Con todas la conocida capacidad intelectual y virtudes de los patriotas norteamericanos que formularon la primera constitución, que representa en la historia uno de los máximos documentos liberales, sus autores no le reconocieron a la mujer la calidad de ciudadana.

Movimientos organizados por las norteamericanas en 1840, o el de 1857, mediante los cuales buscaban alcanzar la igualdad terminaron mediante actos brutalmente represivos.

En un movimiento de obreras de la industria textil, que se desarrolló en Nueva York, un día ocho de marzo de 1908, fueron asesinadas 120 trabajadoras, sólo por pretender la igualdad de derechos laborales. En recuerdo del mismo, se adoptó esta fecha para celebrar el Día de la Mujer.

En fin, los ejemplos históricos abundan, pues aquí he citado sólo algunos de los de mayor relevancia mundial, pero quedan en el tintero muchos de los nacionales y la evidente condición desventajosa en la que diariamente viven las mujeres mexicanas.

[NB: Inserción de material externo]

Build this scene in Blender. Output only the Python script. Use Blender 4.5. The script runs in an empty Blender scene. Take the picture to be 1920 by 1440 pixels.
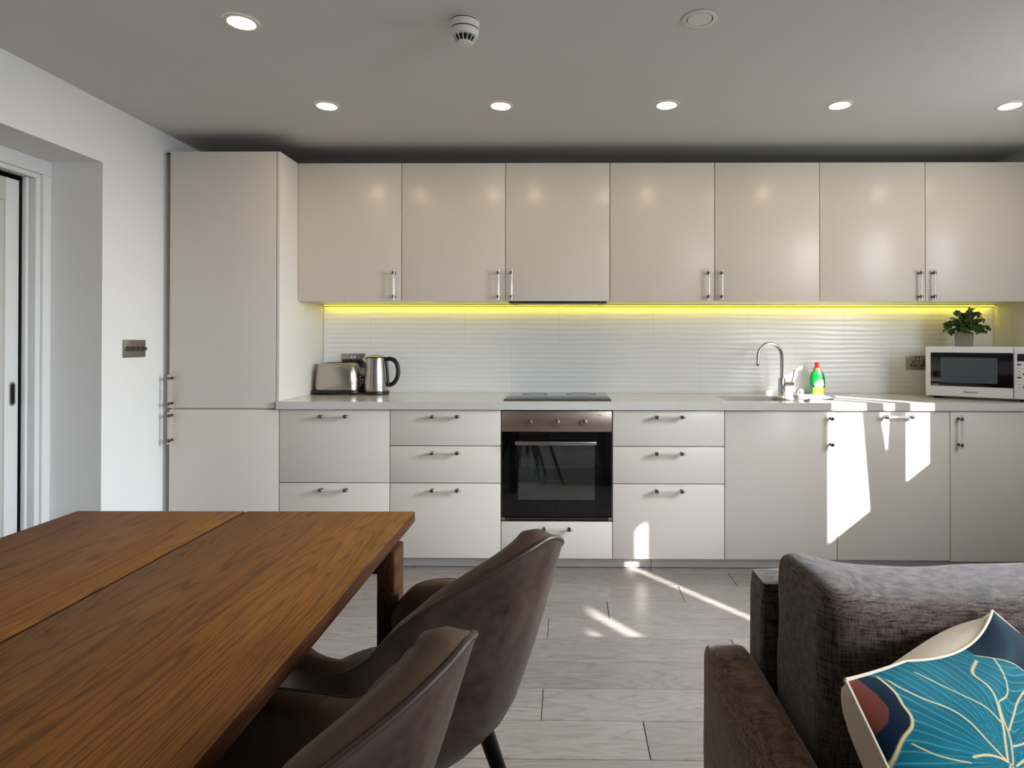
import bpy, bmesh, math, random
from mathutils import Vector, Matrix, noise
PI = math.pi
C = bpy.context.scene.collection
random.seed(7)

# ---------------------------------------------------------------- helpers
def lin(c):
    return c / 12.92 if c <= 0.04045 else ((c + 0.055) / 1.055) ** 2.4
def rgb(r, g, b):
    return (lin(r / 255), lin(g / 255), lin(b / 255), 1)

class NT:
    """small node-tree helper"""
    def __init__(s, name):
        s.m = bpy.data.materials.new(name); s.m.use_nodes = True
        s.t = s.m.node_tree; s.n = s.t.nodes; s.b = s.n['Principled BSDF']
        s.out = s.n['Material Output']
    def new(s, typ, **kw):
        nd = s.n.new('ShaderNode' + typ)
        for k, v in kw.items():
            if hasattr(nd, k) and k not in nd.inputs: setattr(nd, k, v)
            else: nd.inputs[k].default_value = v
        return nd
    def ln(s, a, b): s.t.links.new(a, b)
    def math(s, op, a, b=None, c=None):
        nd = s.n.new('ShaderNodeMath'); nd.operation = op
        for i, x in enumerate((a, b, c)):
            if x is None: continue
            if isinstance(x, (int, float)): nd.inputs[i].default_value = x
            else: s.ln(x, nd.inputs[i])
        return nd.outputs[0]
    def mix(s, fac, a, b, bt='MIX'):
        nd = s.n.new('ShaderNodeMix'); nd.data_type = 'RGBA'; nd.blend_type = bt
        for i, x in ((0, fac), (6, a), (7, b)):
            if isinstance(x, (int, float, tuple)): nd.inputs[i].default_value = x
            else: s.ln(x, nd.inputs[i])
        return nd.outputs[2]
    def coords(s, scale=(1, 1, 1), offset=None):
        tc = s.n.new('ShaderNodeTexCoord'); mp = s.n.new('ShaderNodeMapping')
        s.ln(tc.outputs['Object'], mp.inputs[0]); mp.inputs['Scale'].default_value = scale
        if offset is not None: s.ln(offset, mp.inputs['Location'])
        return mp.outputs[0]
    def noise(s, vec, scale, detail=3, rough=.5, dist=0):
        nd = s.n.new('ShaderNodeTexNoise'); s.ln(vec, nd.inputs['Vector'])
        nd.inputs['Scale'].default_value = scale; nd.inputs['Detail'].default_value = detail
        nd.inputs['Roughness'].default_value = rough; nd.inputs['Distortion'].default_value = dist
        return nd.outputs['Fac']
    def ramp(s, fac, stops):
        nd = s.n.new('ShaderNodeValToRGB'); s.ln(fac, nd.inputs[0])
        el = nd.color_ramp.elements
        while len(el) < len(stops): el.new(.5)
        for e, (p, c) in zip(el, stops): e.position = p; e.color = c if len(c) == 4 else (*c, 1)
        return nd.outputs[0]
    def bump(s, h, strength, dist=.002):
        nd = s.n.new('ShaderNodeBump'); nd.inputs['Strength'].default_value = strength
        nd.inputs['Distance'].default_value = dist; s.ln(h, nd.inputs['Height'])
        s.ln(nd.outputs[0], s.b.inputs['Normal'])
    def set(s, **kw):
        for k, v in kw.items():
            k = {'col': 'Base Color', 'rough': 'Roughness', 'metal': 'Metallic', 'spec': 'Specular IOR Level', 'coat': 'Coat Weight', 'coatr': 'Coat Roughness', 'sheen': 'Sheen Weight'}[k]
            if isinstance(v, (int, float, tuple)): s.b.inputs[k].default_value = v
            else: s.ln(v, s.b.inputs[k])
        return s

def plain(name, col, rough=.5, metal=0, spec=.5, var=.03, scale=6, bump=0, bscale=300, coat=0):
    """a paint, plastic or metal with a faint procedural unevenness"""
    t = NT(name); co = t.coords()
    f = t.noise(co, scale, 2)
    c2 = tuple(min(1, x * (1 + var)) for x in col[:3]) + (1,)
    c1 = tuple(x * (1 - var) for x in col[:3]) + (1,)
    t.set(col=t.mix(f, c1, c2), rough=rough, metal=metal, spec=spec, coat=coat)
    if bump: t.bump(t.noise(co, bscale, 2), bump, .001)
    return t.m

def emit(name, col, strength):
    t = NT(name); t.set(col=(0, 0, 0, 1))
    t.b.inputs['Emission Color'].default_value = col; t.b.inputs['Emission Strength'].default_value = strength
    return t.m

M = {}
M['paint_white'] = plain('wall_paint', rgb(234, 233, 230), .85, spec=.2, var=.012, bump=.06, bscale=180)
M['ceiling_paint'] = plain('ceiling_paint', rgb(216, 213, 209), .95, spec=.1, var=.01)
M['trim_gloss'] = plain('trim_paint', rgb(222, 222, 220), .4, var=.01)
M['door_panel'] = plain('door_panel_brown_grey', rgb(122, 110, 102), .5, var=.01)  # recessed panel, a darker brown-grey than the rest of the leaf
M['door_paint'] = plain('door_paint', rgb(200, 196, 190), .45, var=.01)
M['cab'] = plain('cabinet_lacquer', rgb(223, 215, 205), .28, spec=.4, var=.012, scale=2.5)
M['cab_side'] = plain('cabinet_side_lacquer', rgb(228, 223, 215), .38, spec=.35, var=.01)
M['gap_shade'] = plain('dark_gap_shade', rgb(62, 48, 38), .9, var=.2, scale=40)  # shade above the cabinets, put into the colour of their tops
M['plinth'] = plain('plinth_aluminium', rgb(205, 200, 195), .36, .12, var=.03)
M['oven_enamel'] = plain('oven_enamel', rgb(178, 178, 178), .4, var=.08, scale=40)
M['chrome'] = plain('chrome', rgb(205, 205, 205), .08, 1, var=.01)
M['handle_metal'] = plain('handle_metal', rgb(126, 120, 114), .2, 1, var=.02)
M['black_plastic'] = plain('black_plastic', rgb(16, 16, 17), .35, var=.1)
M['black_gap'] = plain('shadow_gap_black', rgb(8, 8, 8), .8, var=.1)
M['black_metal'] = plain('black_metal', rgb(20, 19, 19), .4, .4, var=.1)
M['white_plastic'] = plain('white_plastic', rgb(224, 222, 222), .32, var=.01)
M['grey_print'] = plain('grey_print', rgb(95, 95, 98), .6)
M['dark_print'] = plain('dark_print', rgb(35, 35, 38), .6)
M['display'] = plain('display_glass', rgb(38, 36, 50), .15)
M['black_glass'] = plain('black_glass', rgb(7, 8, 10), .04, spec=.6, var=.05)
M['hob_glass'] = plain('hob_glass', rgb(20, 21, 23), .06, spec=.7, var=.05)
M['smoke_white'] = plain('detector_plastic', rgb(226, 222, 215), .5, var=.02)
M['cord_black'] = plain('cord_rubber', rgb(12, 12, 12), .5)
M['red_cap'] = plain('red_cap', rgb(205, 22, 20), .3)
M['green_liquid'] = plain('green_bottle', rgb(5, 122, 44), .18, var=.06, scale=30)
M['yellow_label'] = plain('yellow_label', rgb(240, 190, 40), .4)
M['white_label'] = plain('white_label', rgb(235, 238, 235), .4)
M['red_ink'] = plain('red_ink', rgb(190, 30, 40), .4)
M['orange_neck'] = plain('neck_shrink_sleeve', rgb(190, 70, 40), .4)
M['stem_green'] = plain('stem', rgb(60, 80, 35), .6)
M['leaf'] = plain('leaf_green', rgb(74, 102, 48), .45, var=.4, scale=60)
M['soil'] = plain('soil', rgb(40, 32, 24), .9, var=.3, scale=200)
M['concrete'] = plain('pot_concrete', rgb(140, 132, 120), .85, var=.14, scale=55, bump=.3)
M['piping'] = plain('leather_piping', rgb(62, 46, 37), .45, var=.15, scale=40)
M['curtain'] = plain('curtain_cloth', rgb(205, 205, 205), .9, var=.02)

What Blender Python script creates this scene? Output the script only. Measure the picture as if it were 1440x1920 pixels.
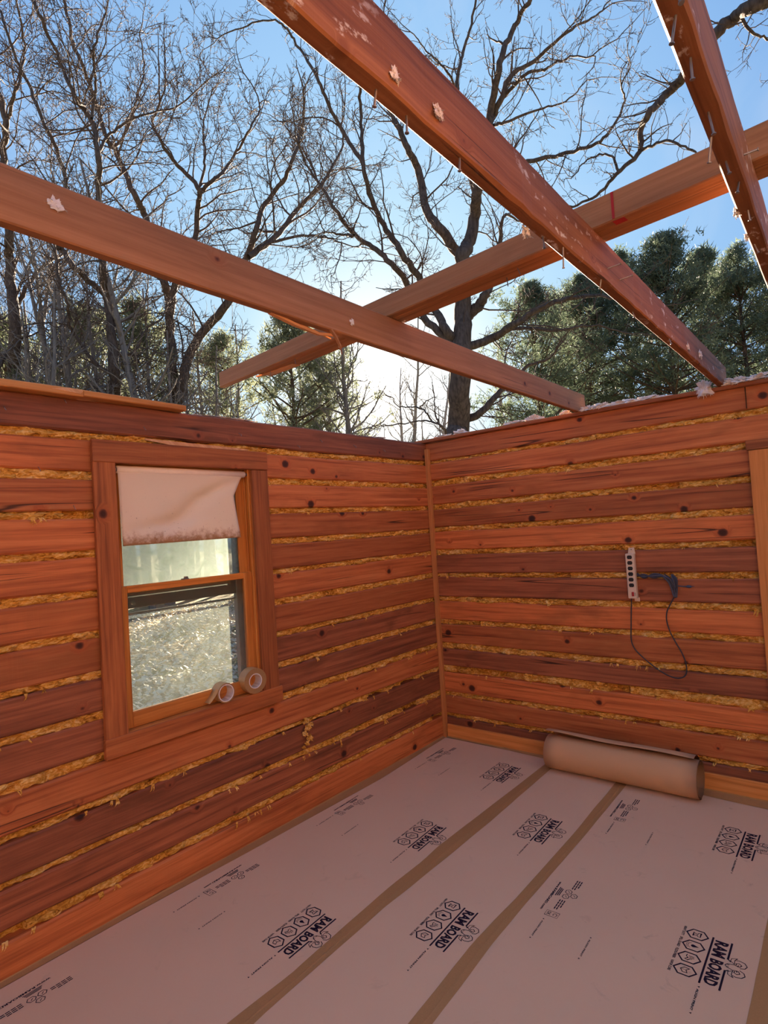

Honorato de Balzac, escribió una vez, respecto de las mujeres: “Rehusadles la instrucción y la cultura, prohibidles todo lo que pueda desarrollar su individualidad. La mujer casada es una esclava que debe ser puesta en un trono”.

Y cualquier mujer, con justa razón, podría responderle a Balzac: No quiero un trono. Simplemente quiero ser libre... igual que tú.